What we should really do is give them a break.
The candidates for the Legislature are told how much money that any supporter can give them for their campaigns and that they must report the names, addresses, and occupations of all of the supporters who give them money.
When they get around to spending this money on advertising they to tell the audiences a.) why the voters should vote for them or, as is more likely in this lamentable era when attack ads are favored, b.) why the voters should not vote for whoever is running against them. These ads must be accompanied by disclaimers. The disclaimer on TV ads must say who they are and that they approve the message in the ad.
At the same time, organizations who are running the same kinds of ads in the same campaigns do not have to tell who gave them the money to pay for these ads.

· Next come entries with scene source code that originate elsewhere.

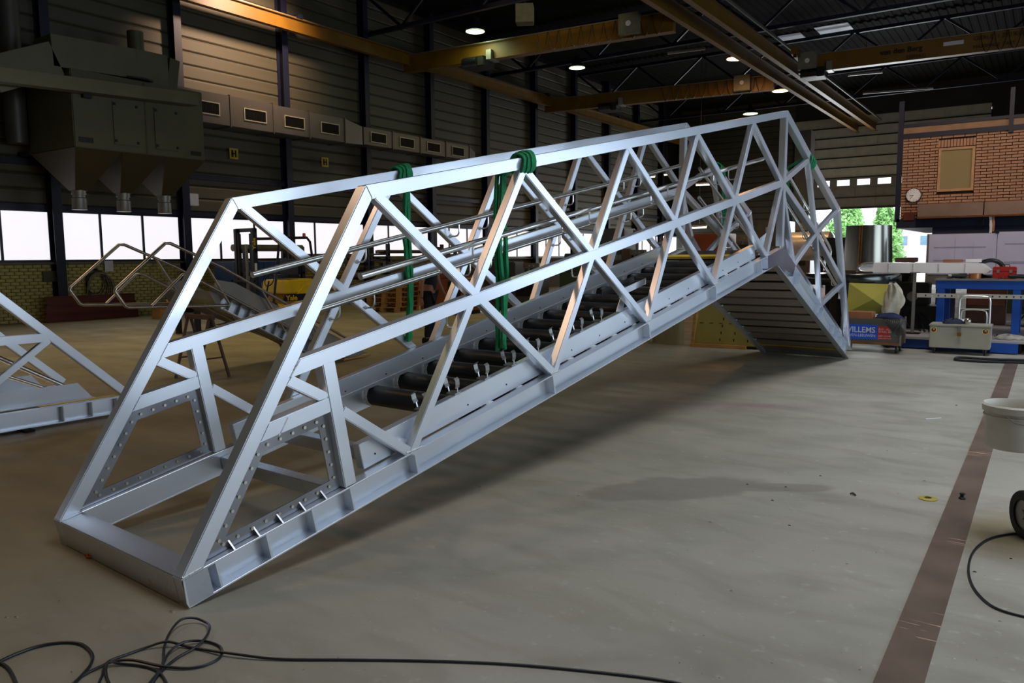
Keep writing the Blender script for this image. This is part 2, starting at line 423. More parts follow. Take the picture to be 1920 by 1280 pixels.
# ---- roof
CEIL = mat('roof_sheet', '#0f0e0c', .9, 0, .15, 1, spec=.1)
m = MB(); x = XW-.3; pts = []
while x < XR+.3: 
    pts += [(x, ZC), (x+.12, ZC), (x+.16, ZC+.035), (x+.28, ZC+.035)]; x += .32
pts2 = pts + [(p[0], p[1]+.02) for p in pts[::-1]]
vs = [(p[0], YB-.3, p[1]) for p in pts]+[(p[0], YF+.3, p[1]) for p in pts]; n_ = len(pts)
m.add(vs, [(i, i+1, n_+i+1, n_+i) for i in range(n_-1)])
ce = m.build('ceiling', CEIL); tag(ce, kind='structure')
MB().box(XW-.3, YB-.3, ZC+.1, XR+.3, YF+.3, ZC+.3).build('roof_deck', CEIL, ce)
for (y0, y1, x0, x1) in ((37.6, 39.0, -10.9, -9.9), (37.2, 38.4, -9.2, -7.8)):
    MB().box(x0, y0, ZC-.03, x1, y1, ZC-.005).build('skylight_panel', mat('skylight', (.55, .6, .7, 1), .4, 0, .1, 2, emit=.12), ce)
# trusses
ords = ['nearest', 'second', 'third', 'fourth', 'fifth', 'sixth']
for i, y in enumerate((6.5, 14.3, 22.0, 30.2, 38.0, 45.8)):
    e = empty('roof_truss', (0, y, 0), kind='structure'); e['label'] = '%s dark blue lattice roof truss counted from the camera' % ords[i]
    MB().beam((XW, 0, 9.95), (XR, 0, 9.95), .16, .14).build('bottom_chord', NAVY, e)
    MB().beam((XW, 0, 11.35), (XR, 0, 11.35), .16, .14).build('top_chord', NAVY, e)
    x = XW+.2; k = 0
    while x < XR-2:
        MB().beam((x, 0, 9.95 if k % 2 else 11.35), (x+1.75, 0, 11.35 if k % 2 else 9.95), .09).build('web_bar', NAVY, e); x += 1.75; k += 1
for x in (-18.5, -15.2, -11.9, -6.0, -2.5, 1.0):
    pass
# ================================================================== THE ALUMINIUM BRIDGE
# local frame: x = s along the bridge, y = w to the left, z up
BR = empty('footbridge', (-3.182, 1.955, 0), math.atan2(.9978, .0660),
           label='large welded aluminium truss footbridge, long ramp and short steep end, mid hall', cat='bridge')
WL = 1.3026            # left truss offset
M_ = .198
def rz_(s): return .15+M_*s                      # ramp beam top
def dz_(s): return 1.687-.4885*(s-7.75)          # steep beam top
def unit(a, b):
    d = Vector((b[0]-a[0], b[1]-a[1])); return d.normalized()
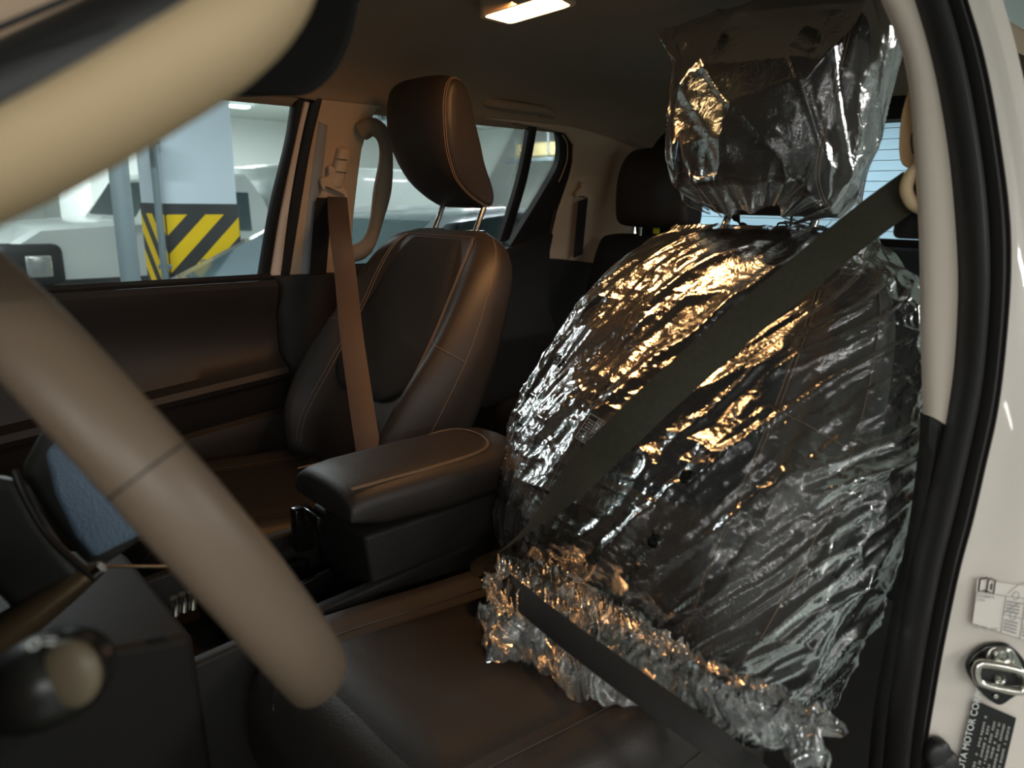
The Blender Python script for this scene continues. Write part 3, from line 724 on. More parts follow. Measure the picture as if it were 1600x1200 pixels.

Their TV ads do have a quick less-explicit disclaimer. This shows the name of the organization that bought the ad in very light almost readable print for a brief second at the end of the ad well after the message has been read and absorbed.
Both disclaimers are flawed. The disclaimers should come up front, before the ad is displayed. The disclaimers by the non-candidates are incomplete as well. Both because they are so late and quick and because the people who put up the money to buy them are not identified in any public way. The further attempt to obfuscate this pertinent information is that the sponsors of these ads can do so under any label they care to use. A few are specific enough to be traceable to well known organizations. The rest are not. The names of these mysterious organizations are chosen because they are benign, even praiseworthy, and misleading.
The disclosure requirements are clearly unfair.
The most dramatic way to take the shackles off the candidates is to give them the same flawed disclosure requirements and free them from reporting the names of their donors or the amounts their donors can donate.
For reasons that are hard to comprehend, the candidates, once they become incumbents, don’t want to do this.
Maybe they could be convinced to support a playing field leveler on the disclosure announcement rule at the very least.
How about putting the disclosure up front instead of at the end, and requiring all sponsors to say who they are and that they approve of what the viewers are about to see?
This small improvement would have the admirable effect of protecting candidates from being blamed for ads they had nothing to do with. It also would give the viewers a chance to “consider the source,” which might turn some viewers away and warn the rest.
The next time anyone talks to a candidate, try asking him or her whether this disclosure idea which is intended to make that part of the process the same for everyone who is running ads in campaigns is something he or she would support if elected.
If they say they won’t, ask “Why not?”